Easily the best-written book I read in 2016 is this. The book covers the lesser known or intentionally hidden history of America's expansion and control over land outside the continental U.S. Although we often decry oppression and empire (and in fact mythologize our creation in defiance of these terrors), there is evidence that the United States is the largest empire the world has ever known.

The book breaks down many ways in which this is true. First is the most obvious conceptualization of empire: territory and oppression. Chilling examples of this are the horrific expansions into the Philippines and Hawai'i. Not only did this expansion require intense violence (including, arguably, the perfection of the concentration camp), but also intense dehumanization. This campaign was so widespread that when Pearl Harbor happened, President Franklin D. Roosevelt was not sure the American people would care enough about their rights-less 'compatriots' in the Philippines, Guam, Alaska and Hawai'i to go to war. He chose to focus on the territory with the highest white population, Hawai'i, to make the best case for retaliation. This fact may explain why many, including myself, did not know the attacks on December 7/8th occurred outside Hawai'i at all. This is one of many awful revelations about American territory in the book.

On top of territory, the US also maintains an empire through language, culture, and military presence overseas--and these are all linked. Ever wonder why so many foreign people seem to be learning English? Ever thought why Jazz is so popular in Japan and Rock was so big in the UK? Ever surprised to hear US soldiers were attacked in Africa? If so, definitely check this book out.


2: How Europe Underdeveloped Africa - Walter Rodney


Speaking of hidden history, Walter Rodney has done some very heavy lifting documenting and countering the massive systemic obscurities in the Western narrative of World History, especially pertaining to Africa. The book starts by correcting some very troublesome misconceptions about what Africa was like before European contact. In short: much the same, often better, but just without the fancy boats. Most African kingdoms were not interested in European goods, instead preferring to trade internally. This forced European traders to bring goods from Asia and, later, the New World which started the snowball information advantage.

From then on, Europeans (and later the people in their colonies) began to exploit Africa's resources and sabotage its development. In fact, the title seeks not to explain the lack of development in Africa but rather to show 'underdevelopment' as a verb--something Europe did to Africa intentionally.

The most troublesome effect of reading this book is how frustrating this perspective is for conversations about aid and development. Seeing development as something that happens over time is not only ignorant of different histories, values, and cosmovisions, but also obscures the past and present violence maintaining the system. Changing a few numbers around on a national budget plan is not going to correct for centuries of plunder and a rigged global system. If any of this was new to you (as much of it was for me), consider this book essential.


Honorable mentions:

  「質問です。」- 名越 康文, Rape During Civil War - Dara Cohen

「質問です。
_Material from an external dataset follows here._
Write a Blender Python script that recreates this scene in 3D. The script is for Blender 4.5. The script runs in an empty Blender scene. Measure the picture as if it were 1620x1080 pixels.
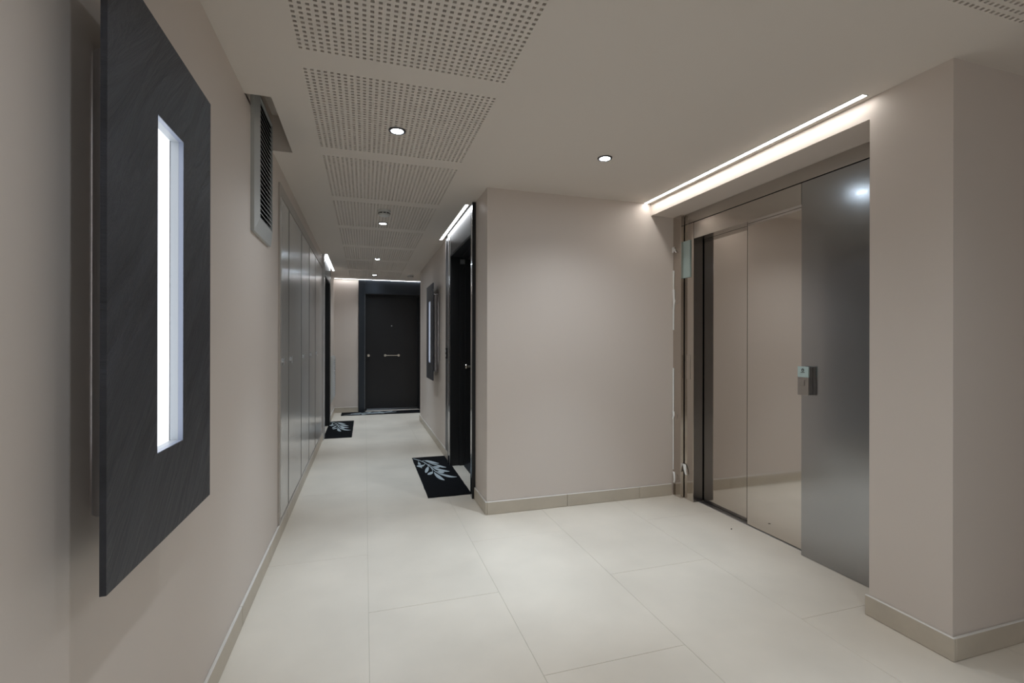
import bpy, bmesh, math, random
from mathutils import Matrix, Vector
random.seed(4)
PI = math.pi
scn = bpy.context.scene
COL = scn.collection

# ------------------------------------------------------------------ camera, world, exposure, lamps' settings
H = 2.282                                   # ceiling height
cam_d = bpy.data.cameras.new('camera')
cam_d.sensor_width = 36.0
cam_d.lens = 752.78 / 1620 * 36
cam_d.shift_x = -0.59 / 1620
cam_d.shift_y = 1.42 / 1620
cam_d.clip_start = 0.02
cam = bpy.data.objects.new('camera', cam_d)
COL.objects.link(cam)
_yaw, _pit, _rol = math.radians(17.2218), math.radians(0.0234), math.radians(0.104)
_F = Vector((math.sin(_yaw) * math.cos(_pit), math.cos(_yaw) * math.cos(_pit), math.sin(_pit)))
_R0 = Vector((math.cos(_yaw), -math.sin(_yaw), 0)); _U0 = _R0.cross(_F)
_R = _R0 * math.cos(_rol) + _U0 * math.sin(_rol); _U = -_R0 * math.sin(_rol) + _U0 * math.cos(_rol)
_m = Matrix((( _R.x, _U.x, -_F.x, 0), (_R.y, _U.y, -_F.y, 0), (_R.z, _U.z, -_F.z, 1.2), (0, 0, 0, 1)))
cam.matrix_world = _m
scn.camera = cam

world = bpy.data.worlds.new('world'); scn.world = world
world.use_nodes = True
world.node_tree.nodes['Background'].inputs['Color'].default_value = (0.86, 0.93, 1.0, 1)
world.node_tree.nodes['Background'].inputs['Strength'].default_value = 1.0

scn.view_settings.view_transform = 'Standard'
scn.view_settings.look = 'None'
scn.view_settings.exposure = -0.5
scn.view_settings.gamma = 1.0
scn.view_settings.use_curve_mapping = False
scn.cycles.use_denoising = True
scn.cycles.max_bounces = 12
scn.cycles.diffuse_bounces = 8
scn.cycles.glossy_bounces = 6
scn.cycles.sample_clamp_indirect = 6.0
scn.cycles.caustics_reflective = True

SPOT_W = 100.0            # narrow beam of one recessed spot
SPILL_W = 34.0           # its wide spill
SPOT_COL = (0.70, 0.85, 1.0)
SPILL_COL = (0.86, 0.93, 1.0)
STRIP_E = 27.0           # radiance of the LED strips
STRIP_COL = (1.0, 0.97, 0.93)
STRIP_COOL = (0.95, 0.97, 1.0)
LENS_E = 130.0
LAMP_E = 2.3             # slate wall lamps

# ------------------------------------------------------------------ helpers
def mbasis(o):
    m = o.matrix_basis.copy()
    p = o.parent
    while p:
        m = p.matrix_basis @ m
        p = p.parent
    return m

def obj(name, bm, mat, parent=None, local=False, smooth=False):
    if parent is not None and not local:
        bm.transform(mbasis(parent).inverted())
    bmesh.ops.recalc_face_normals(bm, faces=bm.faces)
    me = bpy.data.meshes.new(name)
    bm.to_mesh(me); bm.free()
    for m in (mat if isinstance(mat, (list, tuple)) else [mat]):
        me.materials.append(m)
    if smooth:
        for p in me.polygons: p.use_smooth = True
        try: me.set_sharp_from_angle(angle=math.radians(35))
        except Exception: pass
    o = bpy.data.objects.new(name, me)
    COL.objects.link(o)
    if parent is not None: o.parent = parent
    return o

def empty(name, loc=(0, 0, 0), rz=0.0):
    o = bpy.data.objects.new(name, None)
    o.empty_display_size = 0.1
    o.location = loc; o.rotation_euler = (0, 0, rz)
    o.matrix_basis = Matrix.Translation(loc) @ Matrix.Rotation(rz, 4, 'Z')
    COL.objects.link(o)
    return o

def tag(o, label=None, cat=None, group=None, kind=None):
    if label: o['label'] = label
    if cat: o['category'] = cat
    if group: o['group'] = group
    if kind: o['kind'] = kind
    return o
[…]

」, meaning something like "the questions" in English, is simultaneously a self-help and a self-discovery book. While I personally did not find many of the questions to be relevant (not exactly in the target audience I presume), I did find the organization of the book particularly well-suited for use getting to know people or staging a moment of self-reflection. Thus, I have had a great deal of fun with the book, but cannot bring myself to recommend it outside a very small group of people.

Dara Cohen's book is exactly what it sounds. The writing is clear, the organization is impeccable, and the subject matter is truly brutal. Particularly shocking was the fact that much of the research in this book and a lot of research on similar topics is that it borrows on research of US fraternities. That's not a typo. Literally the closest analogue to the sexual atrocities committed in armed conflict is what's happening on US college campuses. It's among the most disturbing and hard-to-read-in-public books I've experienced, but incredibly fascinating and informative.
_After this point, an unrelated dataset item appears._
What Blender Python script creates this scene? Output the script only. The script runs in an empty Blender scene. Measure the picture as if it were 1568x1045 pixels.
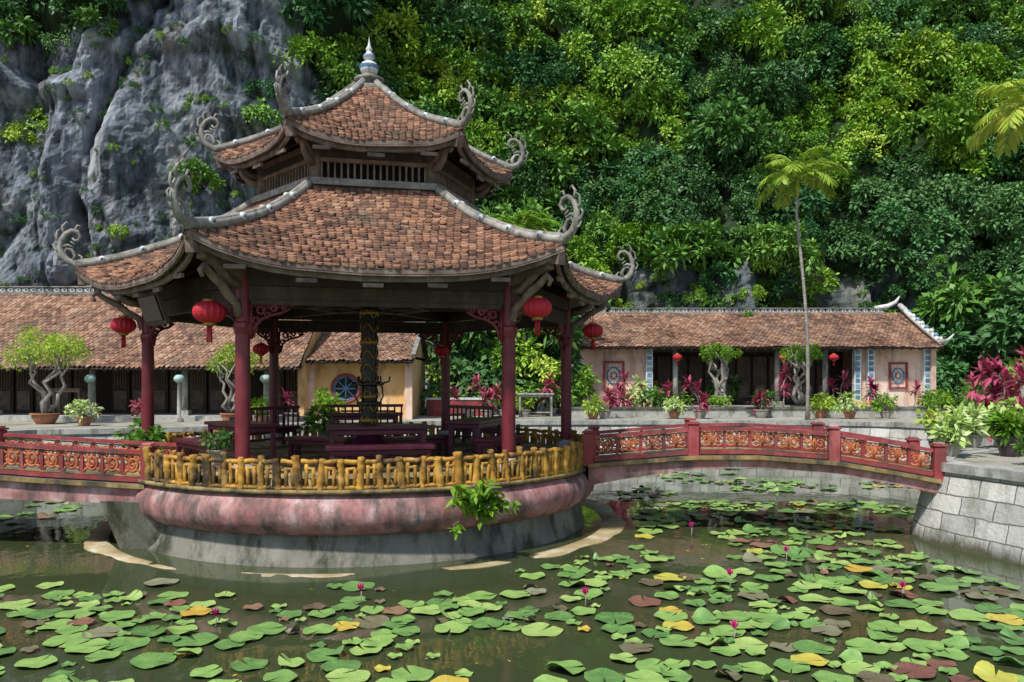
import bpy, math, random
import numpy as np
from mathutils import Vector, Matrix, noise, geometry
random.seed(7); RNG=np.random.default_rng(7)
scene=bpy.context.scene
V=Vector
# ------------------------------------------------------------------ materials
def ramp(nt,cols,pos=None):
    r=nt.nodes.new('ShaderNodeValToRGB'); e=r.color_ramp.elements
    n=len(cols)
    pos=pos or [i/(n-1) for i in range(n)]
    e[0].position=pos[0]; e[0].color=(*cols[0],1)
    e[1].position=pos[-1]; e[1].color=(*cols[-1],1)
    for i in range(1,n-1):
        x=e.new(pos[i]); x.color=(*cols[i],1)
    return r
def mth(nt,op,a,b=None,clamp=False):
    m=nt.nodes.new('ShaderNodeMath'); m.operation=op; m.use_clamp=clamp
    for i,s in enumerate((a,b)):
        if s is None: continue
        if isinstance(s,(int,float)): m.inputs[i].default_value=s
        else: nt.links.new(s,m.inputs[i])
    return m.outputs[0]
def noi(nt,scale,stretch=(1,1,1),detail=6,rough=.6,coord='Object',dist=0):
    tc=nt.nodes.new('ShaderNodeTexCoord'); mp=nt.nodes.new('ShaderNodeMapping')
    mp.inputs['Scale'].default_value=stretch
    nt.links.new(tc.outputs[coord],mp.inputs[0])
    n=nt.nodes.new('ShaderNodeTexNoise'); n.inputs['Scale'].default_value=scale
    n.inputs['Detail'].default_value=detail; n.inputs['Roughness'].default_value=rough
    n.inputs['Distortion'].default_value=dist
    nt.links.new(mp.outputs[0],n.inputs['Vector'])
    return n.outputs[0]
def mixc(nt,f,a,b,mode='MIX'):
    m=nt.nodes.new('ShaderNodeMix'); m.data_type='RGBA'; m.blend_type=mode
    if isinstance(f,(int,float)): m.inputs[0].default_value=f
    else: nt.links.new(f,m.inputs[0])
    for i,s in ((6,a),(7,b)):
        if isinstance(s,tuple): m.inputs[i].default_value=(*s,1)
        else: nt.links.new(s,m.inputs[i])
    return m.outputs[2]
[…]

1: The Divide by Jason Hickel


If you're looking for a book that will change the way you see the world, look no further. This is a shocking indictment that captures the best (or, I guess, worst) parts of the books by Walter Rodney, Daniel Immerwahr, and Anand Giridharadas. It then goes further, dismantling how the system we think promotes world peace and prosperity may in fact be a carefully misleading cherry-picking of statistics designed to obscure suffering and promote an unsustainable lifestyle.
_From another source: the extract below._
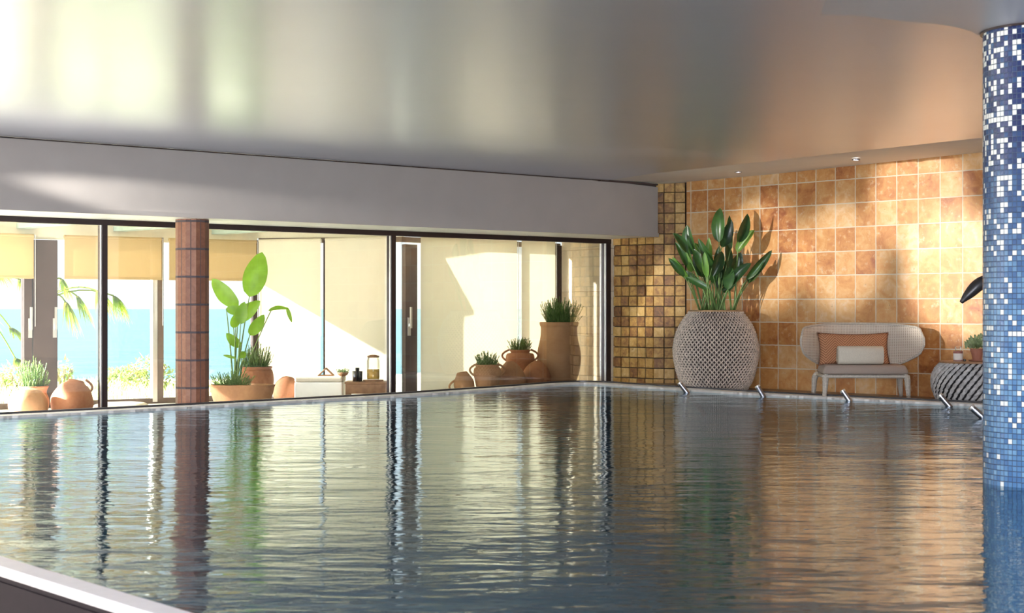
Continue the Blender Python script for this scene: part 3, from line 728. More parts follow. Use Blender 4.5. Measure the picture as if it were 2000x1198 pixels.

For example, it is impossible to avoid hearing about how innovations or the work of non-profits have reduced things like world hunger or poverty. It is even harder to not believe what they say--the consensus is broad and non-ideological. However, many of the definitions of these terms are not evidence-based but rather based on what measures fit the narrative; world hunger is only decreasing if you only count people living on less than 1,000 calories a day (potentially less than a third of what is needed for a lifestyle of manual labor) for an entire year. Poverty is only decreasing if you use a number somewhere around $1-2 a day, but experts say the amount of money you make does not have a measurable impact on quality of life until you make around $7 a day or more. The number of people making less than $7 a day has been increasing for as long as it has been measured. Even the best case scenario of the UN's sustainable development goals sees this number continuing to increase as a success (the UN uses a lower number and uses percentages instead of counts).

Once you get past the manipulation problem, there is also the problem of how to fix the problems we already have. Our global governance institutions--the UN, World Bank, WTO, etc.--are all intentionally biased in favor of the United States and other wealthy nations. How can we expect them to fix the problems of big nations having too much power when they were designed to maintain this system?

There is much more breadth and depth (as well as solutions) in the book. Definitely go read it.


Summary


Each of these books really helped to change one aspect of how I saw the world. I believe their coming at a time of intense change in my own life made me much more receptive to the challenge and created an even greater sense of urgency in my present trajectory. I am grateful for a lot that has happened this year, but most of all I am thankful for the opportunity to learn and apply my values to a complex world. Writing this helped me realize that change is good. In fact, it might be the only thing that can save us.